Pitched as her first significant intervention on the economy since leaving office, Ms Truss said: ‘Some people have described these as ‘unfunded tax cuts’. This is not a fair or accurate description.
‘Independent calculations by the CEBR suggest that cutting the higher rate of income tax and the ”tourist tax” would have increased rather than decreased revenues within five years.
‘So quite the opposite of being unfunded, these tax cuts could have increased funding for our public services.’
She also claimed Mr Sunak’s Government has spent £35 billion more than she would have as prime minister, arguing that if the policies included in her growth plan had been followed, growth would have eventually been higher.
‘Investment would not have faltered in the North Sea, were it not for the windfall tax,’ she will say. ‘We would have got moving on fracking and lower energy bills would now be on the horizon.
‘A more competitive rate of corporation tax would have persuaded the likes of AstraZeneca not to relocate elsewhere. There would have been more duty-free shoppers and a boom in the number of self-employed.’
She also repeated her attack on the so-called ‘anti-growth coalition’, and argued that her plan was not implemented due to a reaction from ‘the political and economic establishment which fed into the markets’.

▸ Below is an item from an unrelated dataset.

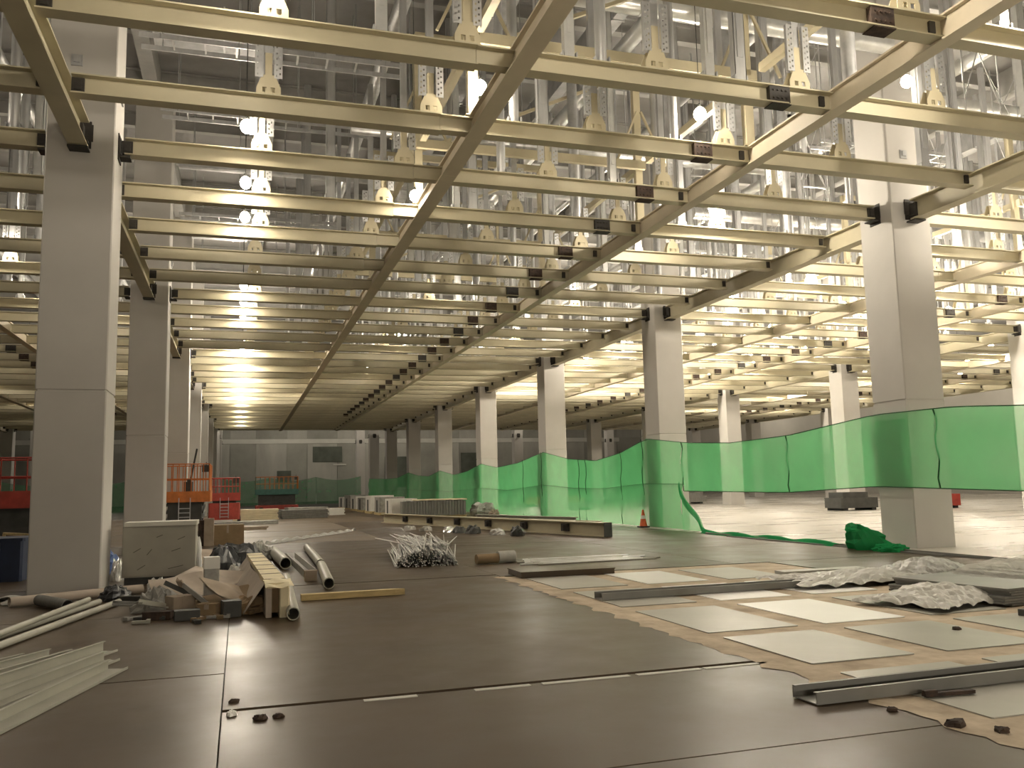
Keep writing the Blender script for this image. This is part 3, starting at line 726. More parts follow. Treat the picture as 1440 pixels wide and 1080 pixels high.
# ------------------------------------------------------------------ scissor lifts
def lift(x, y, rz, L, Wd, zc, zd, zr, mdeck, mrail, mchas, lab, left_end=None, ladder_=True, infill=7):
    t = thing('scissor_lift', lab, 'lift', (x, y, 0.002), rz, 'scissor lifts')
    ch = MB().box(-L / 2, L / 2, -Wd / 2, Wd / 2, 0.22, zc, 0.05).obj('chassis', mchas, t)
    MB().box(L * 0.1, L * 0.38, -Wd / 2 - 0.02, -Wd / 2, 0.3, zc - 0.06).obj('access_door', mchas, ch)
    for sx in (-1, 1):
        for sy in (-1, 1):
            wh = MB().cyl((sx * L * 0.36, sy * (Wd / 2 - 0.12), 0.2), (sx * L * 0.36, sy * (Wd / 2 + 0.03), 0.2), 0.2, 16).obj('wheel', 'rubber', t)
            MB().cyl((sx * L * 0.36, sy * (Wd / 2 + 0.03), 0.2), (sx * L * 0.36, sy * (Wd / 2 + 0.045), 0.2), 0.1, 10).obj('wheel_hub', mchas, wh)
    n = 3
    hz = (zd - 0.12 - zc) / n
    for i in range(n):
        for sy in (-1, 1):
            a, b = zc + i * hz + 0.03, zc + (i + 1) * hz - 0.03
            MB().bar((-L * 0.42, sy * Wd * 0.36, a), (L * 0.42, sy * Wd * 0.36, b), 0.05, 0.09).obj('scissor_arm', 'dark', t)
            MB().bar((-L * 0.42, sy * Wd * 0.27, b), (L * 0.42, sy * Wd * 0.27, a), 0.05, 0.09).obj('scissor_arm', 'dark', t)
    MB().box(-L * 0.43, L * 0.43, -Wd * 0.34, Wd * 0.34, zc, zd - 0.15).obj('motor_box', 'dark', t)
    MB().box(-L / 2, L / 2, -Wd / 2, Wd / 2, zd - 0.14, zd).box(-L / 2, L / 2, -Wd / 2 - 0.02, -Wd / 2, zd - 0.26, zd + 0.16).box(-L / 2, L / 2, Wd / 2, Wd / 2 + 0.02, zd - 0.26, zd + 0.16).box(-L / 2 - 0.02, -L / 2, -Wd / 2, Wd / 2, zd - 0.26, zd + 0.14).obj('platform', mdeck, t)
    def rail(p, q, r=0.022, nm='guard_rail', m=mrail): MB().cyl(p, q, r, 6).obj(nm, m, t)
    hw, hl = Wd / 2 - 0.02, L / 2 - 0.03
    for k, z in enumerate((zr, zd + (zr - zd) * 0.52)):
        for sy in (-1, 1): rail((-hl, sy * hw, z), (hl, sy * hw, z))
        for sx in (-1, 1): rail((sx * hl, -hw, z), (sx * hl, hw, z), m=left_end if left_end and sx < 0 else mrail)
    for i in range(infill + 1):
        xx = -hl + 2 * hl * i / infill
        for sy in (-1, 1): rail((xx, sy * hw, zd), (xx, sy * hw, zr), 0.026 if i in (0, infill) else 0.018, 'guard_post', left_end if left_end and i < 2 else mrail)
    for i in range(1, 8):
        for sx in (-1, 1): rail((sx * hl, -hw + 2 * hw * i / 8, zd), (sx * hl, -hw + 2 * hw * i / 8, zr), 0.018, 'guard_post')
    if ladder_:
        ld = MB().bar((-L / 2 - 0.04, -0.2, 0.3), (-L / 2 - 0.04, -0.2, zd - 0.1), 0.03, 0.03).bar((-L / 2 - 0.04, 0.2, 0.3), (-L / 2 - 0.04, 0.2, zd - 0.1), 0.03, 0.03).obj('entry_ladder', 'galvd', t)
        for i in range(5): MB().box(-L / 2 - 0.06, -L / 2 - 0.02, -0.2, 0.2, 0.35 + i * 0.16, 0.38 + i * 0.16).obj('rung', 'galvd', ld)
    cb = MB().box(hl - 0.26, hl - 0.06, -hw + 0.05, -hw + 0.35, zr - 0.25, zr + 0.02).obj('control_box', 'dark', t)
    MB().cyl((hl - 0.16, -hw + 0.2, zr + 0.02), (hl - 0.14, -hw + 0.2, zr + 0.14), 0.015, 6).obj('joystick', 'rubber', cb)
    return t
lift(-1.95, 36.0, math.pi / 2, 2.5, 1.76, 0.55, 1.5, 2.66, 'orange', 'orange', 'red', 'orange scissor lift with full guard rails beside the left columns', infill=8)
lift(-0.72, 47.3, math.pi / 2, 2.3, 1.5, 1.05, 1.42, 2.3, 'red', 'red', 'red', 'red scissor lift just right of the orange one', infill=3)
lift(2.75, 70.0, 0.0, 3.2, 1.5, 0.55, 1.6, 2.7, 'teal', 'orange', 'red', 'far scissor lift with orange rails and dark green platform', left_end='teal', ladder_=False, infill=9)
lift(-5.0, 24.7, 0.0, 3.5, 1.4, 0.62, 1.55, 2.52, 'red', 'red', 'red', 'dark red scissor lift behind the first left column', ladder_=False, infill=6)
# tools on the orange platform
t = tag(MB().box(-0.16, 0.16, -0.1, 0.1, 0, 0.5, 0.03).box(-0.05, 0.05, -0.06, 0.06, 0.5, 0.62).cyl((0.06, 0, 0.5), (0.28, 0, 1.75), 0.035, 8).obj('power_drill_stand', 'dark', None, (-1.85, 35.2, 1.502)), 'dark upright tool leaning on the orange lift platform', 'tool')

# ------------------------------------------------------------------ left side: cabinet, bins, column foot clutter
t = thing('grey_cabinet', 'scuffed grey cabinet with a pale overhanging lid beside the left column', 'cabinet', (-1.33, 16.95, 0.003))
MB().box(-0.56, 0.56, -0.32, 0.32, 0, 0.12).obj('plinth', 'dark', t)
MB().box(-0.6, 0.6, -0.36, 0.36, 0.12, 1.0, 0.01).obj('body', 'cabinet', t)
MB().box(-0.575, 0.56, -0.372, -0.36, 0.15, 0.97).obj('front_panel', 'cabinet', t)
MB().box(-0.58, 0.62, -0.40, 0.38, 1.0, 1.07, 0.01).obj('lid', 'lid', t)
for a in ((-0.42, 0.55, -0.3, 0.62), (-0.2, 0.5, -0.12, 0.6), (0.2, 0.55, 0.35, 0.6), (-0.35, 0.25, -0.22, 0.33), (0.15, 0.25, 0.4, 0.3), (0.3, 0.75, 0.42, 0.8), (-0.05, 0.8, 0.05, 0.84)):
    MB().bar((a[0], -0.374, a[1]), (a[2], -0.374, a[3]), 0.004, 0.012).obj('scuff_mark', 'scuff', t)
t = thing('storage_bin', 'dark navy storage bin behind the first left column', 'bin', (-4.75, 18.9, 0.002))
MB().box(-0.9, 0.9, -0.5, 0.5, 0, 0.74, 0.04).obj('body', 'navy', t)
MB().box(-0.94, 0.94, -0.54, 0.54, 0.74, 0.8, 0.04).obj('rim', 'navy', t)
for x in (-0.5, 0.0, 0.5): MB().box(x - 0.03, x + 0.03, -0.53, -0.5, 0.05, 0.72).obj('rib', 'navy', t)
lump('tarp_heap', -2.55, 18.6, 0.35, 0.4, 0.5, 'blue', 'crumpled blue tarp between the first column and the cabinet', 'tarp', 21)
lump('foil_scrap', -2.12, 17.55, 0.1, 0.15, 0.34, 'foil', 'shiny crumpled foil between the first column and the cabinet', 'scrap', 22, sharp=0.6)
tag(MB().bar((-4.6, 20.3, 0.82), (-4.0, 19.7, 0.80), 0.05, 0.05).bar((-4.6, 20.3, 0.1), (-4.6, 20.3, 0.82), 0.05, 0.05).bar((-4.0, 19.7, 0.0), (-4.0, 19.7, 0.80), 0.05, 0.05).bar((-4.6, 20.3, 0.0), (-4.6, 20.3, 0.2), 0.05, 0.05).obj('timber_trestle', 'wood'), 'small timber trestle behind the navy bin', 'trestle')

# --- pipes in front of the left column
def steel_pipe(p0, p1, r, m, lab, grp=None, name='steel_pipe'):
    return tag(MB().tube(p0, p1, r, r * 0.14, 16).obj(name, m), lab, 'pipe', grp)
steel_pipe((-1.62, 13.75, 0.045), (-2.52, 9.4, 0.045), 0.04, 'pale_steel', 'thin pale pipe slanting from the left edge, nearest of the pair', 'thin pale pipes at left')
steel_pipe((-1.9, 13.9, 0.045), (-2.8, 9.55, 0.045), 0.04, 'pale_steel', 'thin pale pipe slanting from the left edge, farther of the pair', 'thin pale pipes at left')
steel_pipe((-1.98, 13.5, 0.125), (-2.5, 9.9, 0.125), 0.034, 'pale_steel', 'thin pale pipe resting on the slanting pair at left', 'thin pale pipes at left')
steel_pipe((-1.45, 15.1, 0.075), (-3.1, 14.15, 0.075), 0.07, 'foamg', 'dusty short pipe lying before the first left column')
steel_pipe((-2.2, 13.25, 0.085), (-2.72, 14.15, 0.085), 0.08, 'panel', 'dark pipe lying askew before the first left column')
lump('rag_heap', -1.75, 14.35, 0.22, 0.2, 0.2, 'bag', 'dark rag heap on the pipe ends at left', 'rag', 31)
tag(MB().bar((-1.9, 14.3, 0.04), (-1.15, 13.95, 0.04), 0.09, 0.07).bar((-1.2, 14.0, 0.03), (-1.0, 13.95, 0.03), 0.12, 0.05).obj('dark_bar', 'dark'), 'short dark bar beside the rag heap at left', 'bar')
for n, (x, y, w, l, rz) in enumerate(((-2.6, 15.15, 0.9, 0.35, 0.1), (-1.95, 15.35, 0.7, 0.3, -0.15), (-3.6, 15.2, 0.8, 0.4, 0.05), (-3.0, 14.6, 0.6, 0.3, 0.3))):
    tag(MB().grid(lambda u, v: ((u - 0.5) * w, (v - 0.5) * l, 0.01 + 0.06 * abs(math.sin(7 * u + n) * math.sin(5 * v + n))), 12, 5).obj('crumpled_wrap', 'filmg', None, (x, y, 0.003), rz), f'crumpled grey wrap at the first left column foot, {ORD[n + 1]} scrap from the right', 'wrap', 'scraps at the left column foot')

# --- angle profiles at the bottom left
def profile_bar(p0, p1, w, h, lab):
    p0, p1 = Vector(p0), Vector(p1)
    dd = p1 - p0; L = dd.length; t = 0.006
    mb = MB().box(0, L, 0, w, 0, t).box(0, L, -t, 0, 0, h).box(0, L, w, w + t, 0, 0.022).box(0, L, 0, 0.025, h - t, h)
    o = mb.obj('steel_profile', 'pale_steel', None, p0, math.atan2(dd.y, dd.x))
    return tag(o, lab, 'profile', 'steel profiles at bottom left')
for n, (a, b, w, h) in enumerate((((-1.10, 8.72), (-2.25, 4.5), 0.17, 0.09), ((-1.20, 9.20), (-2.75, 4.9), 0.15, 0.09), ((-1.28, 9.74), (-3.15, 5.3), 0.15, 0.10),
        ((-1.56, 9.64), (-3.42, 5.9), 0.11, 0.06), ((-1.76, 9.70), (-3.62, 6.3), 0.11, 0.07), ((-1.98, 9.66), (-3.85, 6.7), 0.10, 0.05))):
    profile_bar((*a, 0.004), (*b, 0.004), w, h, f'pale steel profile at the bottom left, {ORD[n + 1]} from the bottom of the bundle')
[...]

Hitting out at 25 years of ‘economic consensus’, she added: ‘The anti-growth coalition is now a powerful force comprising the economic and political elite, corporatists, parts of the media and even a section of the Conservative parliamentary party.
‘The policies I advocate simply aren’t fashionable on the London dinner party circuit.’
But she conceded that she and Mr Kwarteng were in a ‘rush’ to get ‘results’.
‘It is certainly true that I didn’t just try to fatten the pig on market day; I tried to rear the pig and slaughter it as well. I confess to that,’ Ms Truss will admit.
Chancellor Jeremy Hunt is currently preparing for the Autumn Statement, but tax cuts have repeatedly been ruled out while inflation remains high.
Ms Truss labelled that a mistake and call for a swathe of cuts, including bringing corporation tax back down to 19 per cent and reforming marginal tax rates.
She also backed the Mail’s campaign to axe the tourist tax, and abolishing the windfall tax.
‘We need to get a grip on the ballooning welfare and pensions bill,’ she will add. ‘This means slowing the rate of increases to benefits and tougher work requirements. It also means raising the retirement age further.
‘We should… delay implementing net zero commitments such as the ban on new petrol and diesel vehicles from 2030.
‘Other environmental regulations which are hiking the cost of living, like enforcing the replacement of gas and oil boilers, should also be abandoned.’
She took specific aim at US President Joe Biden’s landmark green subsidy push the Inflation Reduction Act, warning the West ‘cannot keep borrowing forever’.
Ahead of the speech, Labour frontbencher Jonathan Ashworth wrote to the Prime Minister calling on him to block Ms Truss’s yet-to-be published resignation honours list.
In the letter to Mr Sunak, he said: ‘Families and business across Britain are still paying (the) price for the Conservative Party crashing the economy and leaving working people worse, with higher taxes, higher mortgages and higher food and energy bills.’